Binder jetting additive manufacturing of a 95W-3.5Ni-1.5Fe tungsten heavy alloy: Enhanced ductility and dynamic deformation mechanisms

This study demonstrates the fabrication of 95W-3.5Ni-1.5Fe tungsten heavy alloys (WHAs) via binder jetting 3D printing (BJ3DP) with optimized process parameters (layer thickness = 50 μm, binder saturation = 75 %) and a proprietary water-based binder formulation. After sequential processing—including printing, curing, debinding, and sintering—the alloy exhibited a characteristic two‐phase microstructure and achieved near‐full density (99.9 %). Compared with WHAs produced via conventional powder metallurgy, the BJ3DP‐fabricated alloy demonstrated markedly enhanced ductility while maintaining moderate yield and ultimate tensile strengths.

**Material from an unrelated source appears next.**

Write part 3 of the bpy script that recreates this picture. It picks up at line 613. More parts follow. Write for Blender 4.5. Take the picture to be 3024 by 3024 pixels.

Fractographic analysis revealed that improved interfacial bonding between tungsten particles and the γ-phase arises primarily from mechanisms of particle slip and crack bridging. Moreover, dynamic impact tests elucidated the strain-hardening behavior under varied loading conditions: at strain rates below 2000 s⁻¹, uniform plastic deformation via dislocation slip dominated, whereas at strain rates above 2000 s⁻¹, thermal activation promoted rapid dislocation rearrangement and annihilation within tungsten particles, leading to the formation of plate-like subgrains in the deformation zone. This dynamic recovery process effectively mitigates strain hardening and facilitates stress redistribution via localized shear deformation, thereby contributing to the alloy's superior ductility. These findings validate the effectiveness of the applied process-binder optimization strategy, providing critical insights into the deformation mechanisms of additively manufactured tungsten heavy alloys and offer a promising pathway for the design and optimization of high-performance materials for advanced engineering applications.